山の日コラム
通信員コラム
ラダックでゴミを考える③
2024.04.22
私は、地域づくりに関わる仕事に就いているのだが、近年は海洋ゴミ問題、特に陸域から流出するゴミの削減への啓発依頼が急増している。年間を通して、たくさんの方々と共にゴミを拾っている。近年学校教育の場等でも取り組みが進み、子どもたちの関心も高くなっている海洋ゴミ、プラスチックゴミ問題。まずは「拾う」ことで、地域も美しくなり、ゴミが散乱していない街は防犯上もいい。ゴミを探すことで「どこにどんな物が捨てられやすいのか」「人はどんな時にゴミを捨ててしまうのか」といった捨てる人の立場にも立つことが出来、社会問題にも触れることとなり、とても意義のある活動だと感じている。

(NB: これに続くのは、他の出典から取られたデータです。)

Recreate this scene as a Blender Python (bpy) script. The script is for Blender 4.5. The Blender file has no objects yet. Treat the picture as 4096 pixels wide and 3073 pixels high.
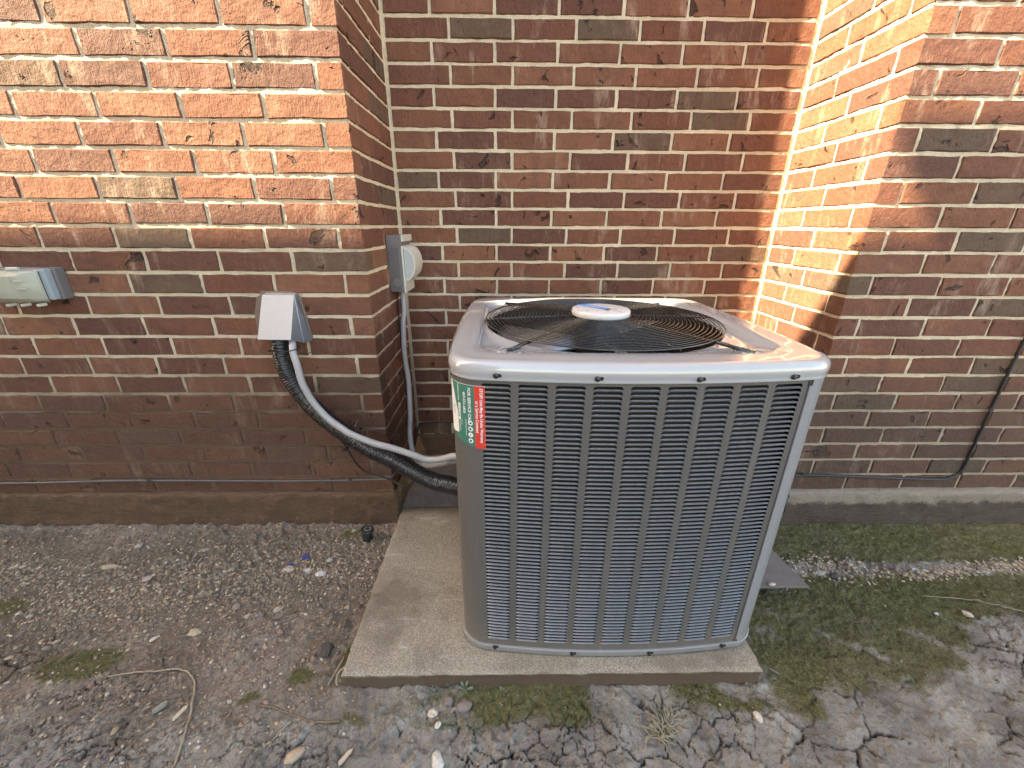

だが、「拾うこと」だけでは解決にはならないと思っている。その元を考え、先に向かっていかなくては、本当の意味での解決にはならないのだと子ども達にも伝えている。
私たち人間は、無意識のうちに、恐ろしく簡単に自然を壊すことができる。壊すことは容易過ぎるくらいだが、地球温暖化や激甚化する自然災害といった大きな形になって表れていても私たち人間はその速度に追いつくことが出来ずにいる。人間は都合よく地球を自然を使い、ゴミを増やし続け、破壊された環境の自然治癒力に任せるだけの存在なのだろうか。
日本でもヒマラヤでも、地球上どこでも同じこと。私たちが不要とした物が、私たちのいなくなった世界に残り続ける。自分達がいるうちに、考えなくては。未来の子ども達に「なぜこんな地球にしてしまったのですか」と言われないように。
私たち、どうすればいいのだろう。回収処理の技術を進める?焼却炉を増やす?プラスチックの生産量を減らす?それは誰かの仕事を奪うことにはならないか? 仕事がなくなることは、健康や命に係わるかもしれない。過酷な環境で労働や生活をしている人たちは、環境汚染によって健康が脅かされているかもしれない。
ラダックの泣きたいくらいの青空と草を食む動物たちの圧倒的な自然に私が放心しながら写真を撮っている間、現地のガイドとドライバーは、例え回収される当てがなくても、この風景を何とかしたいと落ちているゴミを集めていた。
その光景を見て、心が動かない人はいるだろうか。